The meeting took place a couple of weeks before Rosh HaShanah at Congregation Beth Gavriel, one of the largest synagogues in Queens in terms of its building and membership. “Here we’re looking at about a thousand people at the main service,” said Mordukhaev. Although the synagogue has its own private security, Ramos offered the option of a paid detail where a uniformed officer is paid by the synagogue to stand watch for the duration of the services. Beth Gavriel Vice President Simcha Elishaev said that regardless of whether the security is private or NYPD, the presence of a uniformed guard offers comfort to the congregants, many of whom still feel some fear over the rash of arsons back in late 2015.

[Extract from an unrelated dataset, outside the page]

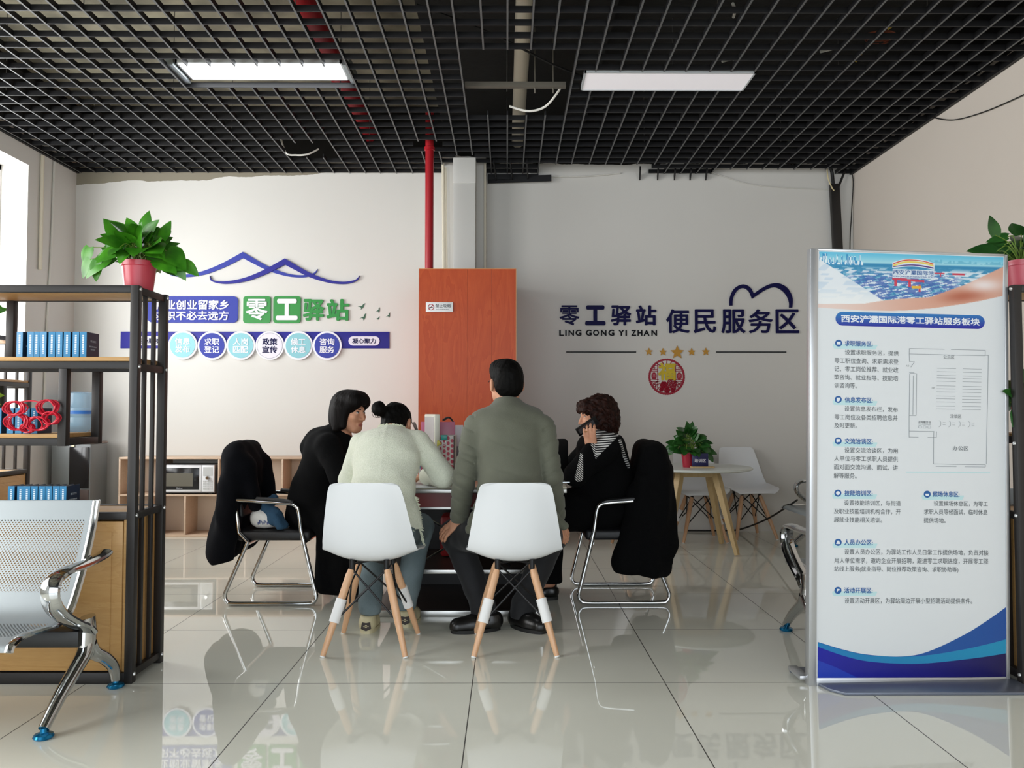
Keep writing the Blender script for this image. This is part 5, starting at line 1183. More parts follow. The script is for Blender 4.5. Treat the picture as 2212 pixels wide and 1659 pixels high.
# ---------------------------------------------------------------- smooth bodies and cloth from blended distance fields
f32 = np.float32
def V3(v): return np.array(v, dtype=f32)
class Field:
    def __init__(s): s.p = []
    def cone(s, a, b, ra, rb=None, k=.02, op='u', flat=None):
        """tapered capsule; flat = (axis, factor) squashes it along an axis"""
        s.p.append(('c', V3(a), V3(b), ra, ra if rb is None else rb, k, op, None if flat is None else (V3(Vector(flat[0]).normalized()), flat[1]))); return s
    def ell(s, c, r, rot=None, k=.03, op='u'):
        s.p.append(('e', V3(c), V3(r), np.eye(3, dtype=f32) if rot is None else np.array(rot, dtype=f32), k, op)); return s
    def box(s, c, h, r=.02, rot=None, k=.03, op='u'):
        s.p.append(('b', V3(c), V3(h), r, np.eye(3, dtype=f32) if rot is None else np.array(rot, dtype=f32), k, op)); return s
    def cut(s, pt, n, k=.006):
        s.p.append(('h', V3(pt), V3(Vector(n).normalized()), k, 'x')); return s
    def disp(s, fn): s.p.append(('d', fn)); return s
    def chain(s, pts, rs, k=.02, flat=None):
        for i in range(len(pts)-1): s.cone(pts[i], pts[i+1], rs[i], rs[i+1], k=k if i == 0 else max(k*.6, .008), flat=flat)
        return s
    def __call__(s, P):
        d = None
        for q in s.p:
            if q[0] == 'd': d = d + q[1](P); continue
            if q[0] == 'c':
                _, a, b, ra, rb, k, op, fl = q; Q = P - a; ab = b - a
                if fl is not None:
                    Q = Q + np.outer(Q @ fl[0], fl[0]) * (fl[1]-1); ab = ab + (ab @ fl[0]) * fl[0] * (fl[1]-1)
                tt = np.clip((Q @ ab) / max(float(ab @ ab), 1e-9), 0, 1); Q = Q - tt[:, None]*ab
                e = np.sqrt((Q*Q).sum(1)) - (ra + (rb-ra)*tt)
            elif q[0] == 'e':
                _, c, r, Rm, k, op = q; Q = (P - c) @ Rm; k0 = np.sqrt(((Q/r)**2).sum(1)); k1 = np.sqrt(((Q/(r*r))**2).sum(1)) + 1e-6; e = k0*(k0-1)/k1
            elif q[0] == 'b':
                _, c, h, r, Rm, k, op = q; Q = np.abs((P - c) @ Rm) - (h - r); e = np.sqrt((np.maximum(Q, 0)**2).sum(1)) + np.minimum(Q.max(1), 0) - r
            else:
                _, pt, n, k, op = q; e = (P - pt) @ n
            if d is None: d = e; continue
            if op == 'u': h = np.maximum(k - np.abs(d-e), 0)/k; d = np.minimum(d, e) - h*h*k*.25
            elif op == 's': h = np.maximum(k - np.abs(d+e), 0)/k; d = np.maximum(d, -e) + h*h*k*.25
            elif op == 'x': h = np.maximum(k - np.abs(d-e), 0)/k; d = np.maximum(d, e) + h*h*k*.25
        return d
    def bounds(s):
        lo, hi = np.full(3, 1e9), np.full(3, -1e9)
        for q in s.p:
            if q[0] == 'c' and q[6] == 'u':
                r = max(q[3], q[4]) * (1 if q[7] is None else max(1, 1/q[7][1])); pts = [q[1]-r, q[1]+r, q[2]-r, q[2]+r]
            elif q[0] in 'eb' and q[-1] == 'u':
                r = float(np.linalg.norm(q[2])) if q[0] == 'b' else float(q[2].max()); pts = [q[1]-r, q[1]+r]
            else: continue
            for p in pts: lo = np.minimum(lo, p); hi = np.maximum(hi, p)
        return lo, hi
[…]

Rabbi Shlomo Nisanov noted that unlike Kew Gardens Hills where he lives, Forest Hills is more densely built, making crowd control and pedestrian traffic part of the considerations in security planning. State Senator Joseph Addabbo Jr. was also present at the meeting to lend support and offer his office’s services to constituents. He reminded the ABA that every precinct holds monthly public meetings organized by local precinct councils. “The 112th Precinct’s meeting takes place every third Wednesday of the month. It’s where safety is discussed.”

The work of the NYPD on the street is augmented by its all-volunteer auxiliary force that has the uniforms and marked cars, but without the deadly weapons that paid officers carry. Rabbi Nisanov added that there is also the Citizens Police Academy, where the public takes a 14-week course, learning about local waterways and counterterrorism all in a time-tested uniform.

In the aftermath of the earlier arson spree and occasional tire thefts, many Bukharian-owned mansions in Forest Hills now have security cameras installed. ABA consultant Pesach Osina suggested a list of private camera locations for submission to the precinct. Ramos agreed that knowing which homes have cameras would make it easier for police to quickly access the security footage. At the same time, he also expressed frustration in how the cameras are positioned. “A lot of times the cameras face the front door or garage but not the sidewalk. They do not go out towards the street.”

Through the ABA, local police are receiving the information needed to keep synagogues and homes safe during the month of Jewish holidays.